De uma forma simplista, seria esta a história que definiria o filme, uma de amor sem barreiras. Mas como em qualquer história de amor, o caminho nem sempre é fácil de percorrer. Há uma analogia clara entre o projeto West Side Story de Spielberg e esta narrativa apaixonada, pois ninguém esperava por ela, mas aconteceu. É uma clara homenagem ao original com um tom de reverência e respeito mas com a urgência de o atualizar para os nossos dias. O mais assustador é ver as realidades americanas em que a essa atualização não aconteceu ou regrediu para os níveis bem piores, num passado bem recente (crise migrante com o México), enquanto outros melhoraram, mas estão ainda bem longe do ideal de respeito e tolerância em termos religiosos e raciais. A tensão racial e a agressão cresce mesmo na versão de Spielberg, refletindo uma sociedade mais interventiva mas ainda muito dividida nos dois lados da vedação. O “Sonho Americano” já não é assim tão apetecível.
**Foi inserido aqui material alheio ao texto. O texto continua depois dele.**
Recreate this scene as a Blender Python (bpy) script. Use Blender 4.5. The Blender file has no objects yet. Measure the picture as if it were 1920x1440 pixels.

Não é surpresa encontrar Rita Moreno (a Anita da versão original de 1961) como parte do elenco e da equipa de produção. O argumentista Tony Kushner cria um papel novo para a actriz, o de Valentina, que serve como mentora de Tony, logo após este ter saído da prisão. Um papel pequeno mas uma justa homenagem ao elenco da versão de 1961, do qual é a única a marcar presença. O elenco apresenta qualidade tanto vocal como interpretativa, mas há apenas uma interpretação que voa mais alto que as restantes. Irónico que nesta versão de 2021 seja também Anita, interpretada por Ariana DeBose, com um crescendo de emoção, tensão e irracionalidade, premonitório de alguém que ama sem barreiras. É pena que o duo protagonista, Tony e María, seja aquele a estar menos em sintonia com o ambiente retratado e com a dura realidade deste bairro americano em ruínas.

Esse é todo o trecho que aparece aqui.